それは、もともと、人見知り(リンクあり)から始まった種類のコミュニケーション能力がベースにあって、だからこそ備わった聴く力があって、初めて実現可能なことでもあると思えるし、さらに振り返れば、若林は優れたドキュメンタリー(リンクあり)の書き手でもあるのだから、可能かもしれないと思った。

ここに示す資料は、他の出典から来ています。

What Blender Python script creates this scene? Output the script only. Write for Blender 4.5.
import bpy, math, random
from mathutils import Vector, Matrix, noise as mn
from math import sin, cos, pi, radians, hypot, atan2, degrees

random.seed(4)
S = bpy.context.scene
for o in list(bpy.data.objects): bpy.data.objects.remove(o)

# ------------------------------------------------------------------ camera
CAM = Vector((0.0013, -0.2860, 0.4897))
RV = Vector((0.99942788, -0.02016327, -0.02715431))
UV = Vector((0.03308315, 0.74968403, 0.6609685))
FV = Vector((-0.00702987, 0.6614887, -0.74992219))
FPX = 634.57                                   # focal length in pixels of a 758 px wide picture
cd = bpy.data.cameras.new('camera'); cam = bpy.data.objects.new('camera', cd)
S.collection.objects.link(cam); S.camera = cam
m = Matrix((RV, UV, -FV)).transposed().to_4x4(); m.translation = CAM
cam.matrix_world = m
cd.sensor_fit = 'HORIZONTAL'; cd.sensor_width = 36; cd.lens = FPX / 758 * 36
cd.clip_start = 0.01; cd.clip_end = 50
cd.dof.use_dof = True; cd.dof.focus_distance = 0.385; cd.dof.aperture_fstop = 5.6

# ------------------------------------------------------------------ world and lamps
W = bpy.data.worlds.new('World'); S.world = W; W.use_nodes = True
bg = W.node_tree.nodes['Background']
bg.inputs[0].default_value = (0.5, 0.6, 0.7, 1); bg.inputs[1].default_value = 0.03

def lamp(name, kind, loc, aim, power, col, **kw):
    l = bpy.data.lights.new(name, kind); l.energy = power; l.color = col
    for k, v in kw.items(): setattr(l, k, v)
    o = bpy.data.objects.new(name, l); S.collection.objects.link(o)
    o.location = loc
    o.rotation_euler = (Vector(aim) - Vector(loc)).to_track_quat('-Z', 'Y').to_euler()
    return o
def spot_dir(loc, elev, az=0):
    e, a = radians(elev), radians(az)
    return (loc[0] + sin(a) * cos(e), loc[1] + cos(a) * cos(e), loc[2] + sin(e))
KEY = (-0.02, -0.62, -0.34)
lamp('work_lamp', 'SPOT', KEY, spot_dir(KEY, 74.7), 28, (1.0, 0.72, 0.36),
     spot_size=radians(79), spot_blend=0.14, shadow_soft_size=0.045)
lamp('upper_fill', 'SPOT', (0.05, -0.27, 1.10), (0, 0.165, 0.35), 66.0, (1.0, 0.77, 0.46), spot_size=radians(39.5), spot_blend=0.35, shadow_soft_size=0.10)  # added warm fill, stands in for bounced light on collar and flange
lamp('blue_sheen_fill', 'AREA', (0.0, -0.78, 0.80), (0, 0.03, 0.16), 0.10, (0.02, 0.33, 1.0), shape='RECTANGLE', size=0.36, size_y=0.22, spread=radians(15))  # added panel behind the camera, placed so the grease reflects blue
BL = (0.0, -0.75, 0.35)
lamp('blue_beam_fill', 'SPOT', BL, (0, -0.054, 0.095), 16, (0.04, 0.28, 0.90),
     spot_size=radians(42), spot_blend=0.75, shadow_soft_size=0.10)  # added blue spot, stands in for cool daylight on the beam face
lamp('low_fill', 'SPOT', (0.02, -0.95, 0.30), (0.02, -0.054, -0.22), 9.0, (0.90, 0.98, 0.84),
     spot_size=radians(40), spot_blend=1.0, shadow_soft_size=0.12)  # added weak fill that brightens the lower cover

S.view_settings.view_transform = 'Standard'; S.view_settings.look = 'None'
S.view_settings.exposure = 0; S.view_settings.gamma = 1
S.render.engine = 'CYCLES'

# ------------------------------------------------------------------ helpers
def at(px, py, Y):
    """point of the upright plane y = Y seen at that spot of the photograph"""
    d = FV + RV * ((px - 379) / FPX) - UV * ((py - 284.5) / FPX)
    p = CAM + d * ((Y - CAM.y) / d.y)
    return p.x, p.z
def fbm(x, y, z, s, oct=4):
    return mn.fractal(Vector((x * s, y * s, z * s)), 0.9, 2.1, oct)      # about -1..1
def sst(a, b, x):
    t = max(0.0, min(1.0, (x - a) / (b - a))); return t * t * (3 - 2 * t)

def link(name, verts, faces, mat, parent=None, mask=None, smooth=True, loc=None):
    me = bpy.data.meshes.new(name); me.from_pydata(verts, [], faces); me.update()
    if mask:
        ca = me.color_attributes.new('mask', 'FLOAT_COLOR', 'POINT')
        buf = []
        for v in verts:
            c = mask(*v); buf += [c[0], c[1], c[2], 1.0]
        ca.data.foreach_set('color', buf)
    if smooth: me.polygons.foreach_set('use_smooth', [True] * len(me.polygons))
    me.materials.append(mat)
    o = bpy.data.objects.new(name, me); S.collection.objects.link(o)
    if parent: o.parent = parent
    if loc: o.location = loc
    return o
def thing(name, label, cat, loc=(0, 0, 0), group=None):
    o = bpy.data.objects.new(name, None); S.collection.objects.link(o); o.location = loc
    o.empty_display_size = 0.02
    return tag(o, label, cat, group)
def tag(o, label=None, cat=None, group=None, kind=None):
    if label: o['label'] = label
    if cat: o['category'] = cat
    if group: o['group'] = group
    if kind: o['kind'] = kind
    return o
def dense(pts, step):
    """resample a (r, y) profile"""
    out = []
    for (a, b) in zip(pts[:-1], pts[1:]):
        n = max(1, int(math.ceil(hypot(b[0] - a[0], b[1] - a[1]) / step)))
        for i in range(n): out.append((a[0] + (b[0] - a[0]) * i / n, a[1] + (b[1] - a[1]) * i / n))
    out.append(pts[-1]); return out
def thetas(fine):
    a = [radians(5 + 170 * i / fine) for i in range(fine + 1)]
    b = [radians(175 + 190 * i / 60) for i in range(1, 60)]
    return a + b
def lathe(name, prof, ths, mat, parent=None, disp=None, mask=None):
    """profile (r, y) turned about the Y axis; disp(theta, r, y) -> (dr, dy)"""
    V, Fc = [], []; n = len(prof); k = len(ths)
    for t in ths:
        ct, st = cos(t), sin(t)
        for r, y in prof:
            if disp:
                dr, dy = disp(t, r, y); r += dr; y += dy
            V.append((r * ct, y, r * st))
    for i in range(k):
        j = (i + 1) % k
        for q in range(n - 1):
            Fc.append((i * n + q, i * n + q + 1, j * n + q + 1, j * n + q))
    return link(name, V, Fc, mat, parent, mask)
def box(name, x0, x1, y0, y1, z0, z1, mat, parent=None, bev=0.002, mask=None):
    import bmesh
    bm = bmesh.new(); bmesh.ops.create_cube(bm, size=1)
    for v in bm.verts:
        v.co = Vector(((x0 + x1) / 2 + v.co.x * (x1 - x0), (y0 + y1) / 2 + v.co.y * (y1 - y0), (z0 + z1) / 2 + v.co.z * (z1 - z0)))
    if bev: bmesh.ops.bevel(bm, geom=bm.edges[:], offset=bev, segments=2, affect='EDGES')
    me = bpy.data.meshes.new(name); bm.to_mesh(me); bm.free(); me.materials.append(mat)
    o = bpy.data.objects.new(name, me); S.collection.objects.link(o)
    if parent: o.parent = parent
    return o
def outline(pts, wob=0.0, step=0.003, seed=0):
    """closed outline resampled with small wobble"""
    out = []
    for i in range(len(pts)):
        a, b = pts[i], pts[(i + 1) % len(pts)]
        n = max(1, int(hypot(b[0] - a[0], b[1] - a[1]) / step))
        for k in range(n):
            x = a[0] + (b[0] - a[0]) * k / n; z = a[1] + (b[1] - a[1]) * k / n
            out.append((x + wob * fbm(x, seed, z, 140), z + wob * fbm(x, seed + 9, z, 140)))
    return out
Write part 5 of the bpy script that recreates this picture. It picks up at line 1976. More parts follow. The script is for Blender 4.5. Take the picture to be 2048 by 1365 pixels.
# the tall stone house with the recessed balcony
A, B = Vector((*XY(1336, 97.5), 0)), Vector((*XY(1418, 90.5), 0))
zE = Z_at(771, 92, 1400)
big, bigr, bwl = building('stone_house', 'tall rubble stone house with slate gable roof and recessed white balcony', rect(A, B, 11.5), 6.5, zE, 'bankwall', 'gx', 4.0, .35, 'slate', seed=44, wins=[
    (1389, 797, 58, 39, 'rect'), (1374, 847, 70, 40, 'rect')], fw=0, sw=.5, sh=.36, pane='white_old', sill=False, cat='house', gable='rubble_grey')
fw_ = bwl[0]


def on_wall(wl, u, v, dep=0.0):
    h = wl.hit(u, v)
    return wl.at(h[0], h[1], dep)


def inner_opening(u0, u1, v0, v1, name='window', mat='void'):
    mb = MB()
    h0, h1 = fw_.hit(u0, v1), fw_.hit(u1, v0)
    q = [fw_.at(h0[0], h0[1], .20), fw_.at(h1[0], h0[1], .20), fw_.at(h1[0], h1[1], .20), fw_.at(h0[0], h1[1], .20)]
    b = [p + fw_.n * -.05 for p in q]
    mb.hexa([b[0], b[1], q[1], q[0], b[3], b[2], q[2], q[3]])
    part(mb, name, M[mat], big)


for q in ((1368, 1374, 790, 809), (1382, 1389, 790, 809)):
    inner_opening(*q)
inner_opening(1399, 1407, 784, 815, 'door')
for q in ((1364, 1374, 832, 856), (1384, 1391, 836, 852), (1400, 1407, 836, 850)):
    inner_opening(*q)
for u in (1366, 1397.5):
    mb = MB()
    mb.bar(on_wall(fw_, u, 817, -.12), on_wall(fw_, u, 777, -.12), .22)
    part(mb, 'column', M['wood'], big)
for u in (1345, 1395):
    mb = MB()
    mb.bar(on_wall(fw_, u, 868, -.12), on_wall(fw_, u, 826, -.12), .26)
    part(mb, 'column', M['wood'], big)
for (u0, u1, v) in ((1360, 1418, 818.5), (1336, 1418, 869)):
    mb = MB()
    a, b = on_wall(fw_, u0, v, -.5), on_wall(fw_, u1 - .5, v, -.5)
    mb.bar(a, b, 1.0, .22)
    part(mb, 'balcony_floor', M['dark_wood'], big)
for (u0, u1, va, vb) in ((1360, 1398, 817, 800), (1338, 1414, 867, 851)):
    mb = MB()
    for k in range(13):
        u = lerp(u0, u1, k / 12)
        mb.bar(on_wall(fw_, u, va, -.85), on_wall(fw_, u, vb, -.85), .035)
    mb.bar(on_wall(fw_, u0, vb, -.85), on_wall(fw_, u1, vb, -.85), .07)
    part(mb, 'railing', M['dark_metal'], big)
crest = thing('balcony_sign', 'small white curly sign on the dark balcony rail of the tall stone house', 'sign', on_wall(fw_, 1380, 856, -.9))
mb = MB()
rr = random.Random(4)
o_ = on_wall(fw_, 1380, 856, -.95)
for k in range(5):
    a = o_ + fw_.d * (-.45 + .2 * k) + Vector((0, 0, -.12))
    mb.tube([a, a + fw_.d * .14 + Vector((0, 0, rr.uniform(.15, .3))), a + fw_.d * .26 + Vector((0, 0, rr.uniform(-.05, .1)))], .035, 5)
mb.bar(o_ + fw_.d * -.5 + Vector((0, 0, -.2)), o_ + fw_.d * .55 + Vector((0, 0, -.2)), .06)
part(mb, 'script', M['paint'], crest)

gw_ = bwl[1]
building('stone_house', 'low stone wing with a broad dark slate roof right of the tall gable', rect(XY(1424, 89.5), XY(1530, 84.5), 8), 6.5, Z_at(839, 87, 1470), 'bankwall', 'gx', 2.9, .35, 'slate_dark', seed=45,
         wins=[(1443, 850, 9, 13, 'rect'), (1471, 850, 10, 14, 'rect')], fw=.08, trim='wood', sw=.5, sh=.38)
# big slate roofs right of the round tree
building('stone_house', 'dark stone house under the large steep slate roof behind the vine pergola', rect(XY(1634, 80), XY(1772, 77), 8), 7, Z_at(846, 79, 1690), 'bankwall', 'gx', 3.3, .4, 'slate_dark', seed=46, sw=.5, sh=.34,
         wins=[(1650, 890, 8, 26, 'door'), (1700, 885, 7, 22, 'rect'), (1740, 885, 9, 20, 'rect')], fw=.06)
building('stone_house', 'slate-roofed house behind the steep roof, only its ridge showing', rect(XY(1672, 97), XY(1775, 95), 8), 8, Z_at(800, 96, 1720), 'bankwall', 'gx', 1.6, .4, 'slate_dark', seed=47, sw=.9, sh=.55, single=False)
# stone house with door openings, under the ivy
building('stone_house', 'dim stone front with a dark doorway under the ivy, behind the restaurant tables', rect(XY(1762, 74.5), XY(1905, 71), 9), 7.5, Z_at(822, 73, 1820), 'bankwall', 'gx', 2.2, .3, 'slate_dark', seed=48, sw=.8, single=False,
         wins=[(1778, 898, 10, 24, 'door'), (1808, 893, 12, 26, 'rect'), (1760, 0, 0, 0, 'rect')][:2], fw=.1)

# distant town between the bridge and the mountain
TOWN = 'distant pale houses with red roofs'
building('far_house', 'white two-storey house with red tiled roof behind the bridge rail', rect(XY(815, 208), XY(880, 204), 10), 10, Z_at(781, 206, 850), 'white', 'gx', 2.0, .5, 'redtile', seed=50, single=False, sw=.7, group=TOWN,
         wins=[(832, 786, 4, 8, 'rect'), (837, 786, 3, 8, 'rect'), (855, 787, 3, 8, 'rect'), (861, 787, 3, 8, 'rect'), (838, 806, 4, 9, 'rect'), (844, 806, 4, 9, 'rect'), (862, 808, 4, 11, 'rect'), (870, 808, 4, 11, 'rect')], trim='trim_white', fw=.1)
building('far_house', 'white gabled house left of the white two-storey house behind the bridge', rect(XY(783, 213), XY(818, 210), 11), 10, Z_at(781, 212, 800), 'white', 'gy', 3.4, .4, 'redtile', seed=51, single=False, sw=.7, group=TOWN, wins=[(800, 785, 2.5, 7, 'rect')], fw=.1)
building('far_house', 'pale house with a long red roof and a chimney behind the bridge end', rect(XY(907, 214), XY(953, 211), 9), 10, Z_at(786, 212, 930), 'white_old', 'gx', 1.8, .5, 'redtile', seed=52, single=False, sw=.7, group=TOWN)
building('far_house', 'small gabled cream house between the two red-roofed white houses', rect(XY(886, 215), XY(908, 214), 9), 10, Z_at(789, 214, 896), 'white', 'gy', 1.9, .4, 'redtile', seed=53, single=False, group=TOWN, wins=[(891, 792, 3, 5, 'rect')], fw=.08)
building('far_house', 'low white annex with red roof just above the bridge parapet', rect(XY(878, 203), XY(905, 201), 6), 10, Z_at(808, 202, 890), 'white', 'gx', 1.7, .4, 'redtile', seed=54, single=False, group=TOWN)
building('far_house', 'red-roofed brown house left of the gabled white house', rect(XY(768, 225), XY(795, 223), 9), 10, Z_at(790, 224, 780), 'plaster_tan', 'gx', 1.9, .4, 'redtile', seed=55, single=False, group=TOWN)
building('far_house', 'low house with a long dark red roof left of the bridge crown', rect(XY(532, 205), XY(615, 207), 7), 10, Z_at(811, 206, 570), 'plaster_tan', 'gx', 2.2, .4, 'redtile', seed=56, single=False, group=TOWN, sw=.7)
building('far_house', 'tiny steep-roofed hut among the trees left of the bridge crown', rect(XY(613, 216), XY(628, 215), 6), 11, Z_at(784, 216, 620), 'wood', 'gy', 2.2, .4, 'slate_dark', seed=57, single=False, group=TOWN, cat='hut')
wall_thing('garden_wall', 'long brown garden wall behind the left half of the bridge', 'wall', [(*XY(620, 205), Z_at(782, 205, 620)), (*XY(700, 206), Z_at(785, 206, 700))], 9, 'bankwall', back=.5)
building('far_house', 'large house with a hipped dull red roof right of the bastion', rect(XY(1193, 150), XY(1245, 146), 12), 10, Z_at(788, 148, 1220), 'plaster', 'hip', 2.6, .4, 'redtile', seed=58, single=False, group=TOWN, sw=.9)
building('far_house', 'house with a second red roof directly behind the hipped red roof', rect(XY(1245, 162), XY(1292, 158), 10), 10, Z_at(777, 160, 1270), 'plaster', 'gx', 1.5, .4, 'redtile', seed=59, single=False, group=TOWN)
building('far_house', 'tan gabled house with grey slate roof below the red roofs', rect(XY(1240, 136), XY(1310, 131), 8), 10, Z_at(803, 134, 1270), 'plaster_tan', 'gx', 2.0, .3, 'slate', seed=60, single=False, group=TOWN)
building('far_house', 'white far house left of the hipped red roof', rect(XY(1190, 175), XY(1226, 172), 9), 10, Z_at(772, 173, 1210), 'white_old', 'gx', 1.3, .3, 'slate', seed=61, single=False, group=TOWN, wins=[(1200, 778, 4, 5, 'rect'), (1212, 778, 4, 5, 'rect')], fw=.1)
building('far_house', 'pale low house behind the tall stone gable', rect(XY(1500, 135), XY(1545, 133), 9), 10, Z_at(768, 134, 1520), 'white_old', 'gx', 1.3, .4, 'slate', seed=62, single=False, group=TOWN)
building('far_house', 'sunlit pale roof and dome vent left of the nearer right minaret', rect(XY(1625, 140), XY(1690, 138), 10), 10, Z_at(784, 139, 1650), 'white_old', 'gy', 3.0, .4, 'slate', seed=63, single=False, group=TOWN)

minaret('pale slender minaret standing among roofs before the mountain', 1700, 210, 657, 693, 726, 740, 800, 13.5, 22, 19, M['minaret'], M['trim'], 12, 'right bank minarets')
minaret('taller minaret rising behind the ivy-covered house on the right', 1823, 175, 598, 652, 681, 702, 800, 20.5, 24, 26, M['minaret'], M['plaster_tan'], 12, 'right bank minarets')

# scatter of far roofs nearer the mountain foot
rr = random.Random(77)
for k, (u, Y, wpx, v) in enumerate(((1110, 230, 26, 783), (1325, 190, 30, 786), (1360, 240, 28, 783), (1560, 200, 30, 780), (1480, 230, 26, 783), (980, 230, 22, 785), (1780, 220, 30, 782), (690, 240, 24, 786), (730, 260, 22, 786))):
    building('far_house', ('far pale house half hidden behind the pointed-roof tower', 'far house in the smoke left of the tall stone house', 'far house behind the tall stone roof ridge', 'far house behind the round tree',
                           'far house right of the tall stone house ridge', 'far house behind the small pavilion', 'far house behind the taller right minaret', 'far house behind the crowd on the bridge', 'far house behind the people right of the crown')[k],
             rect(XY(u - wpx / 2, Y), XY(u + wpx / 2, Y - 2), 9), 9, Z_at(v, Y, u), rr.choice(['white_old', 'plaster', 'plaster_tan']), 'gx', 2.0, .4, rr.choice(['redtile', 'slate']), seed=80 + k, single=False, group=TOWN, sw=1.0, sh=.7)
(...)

こうしたことは、若林本人にとっては、自然なことなのだろうからわざわざ言うことではないかもしれない。それに、改めて、ただのファンレターを書いたような恥ずかしさと、大げさな勘違いかもしれない申し訳なさも、感じている。さらには、面白ければ笑って楽しめばいいバラエティに対して、あれこれ分析するのは、すごくダサいことのはずだから、それを思い出すと、さらに恥ずかしくはなる。
それでも、もし、少しでも興味があれば、今は、今回あげた二つのテレビ番組を見てもらえたら、うれしく思います。それで、今回の私の視点がどれくらい妥当なのかも、確かめてもらえたら、とてもありがたく思います。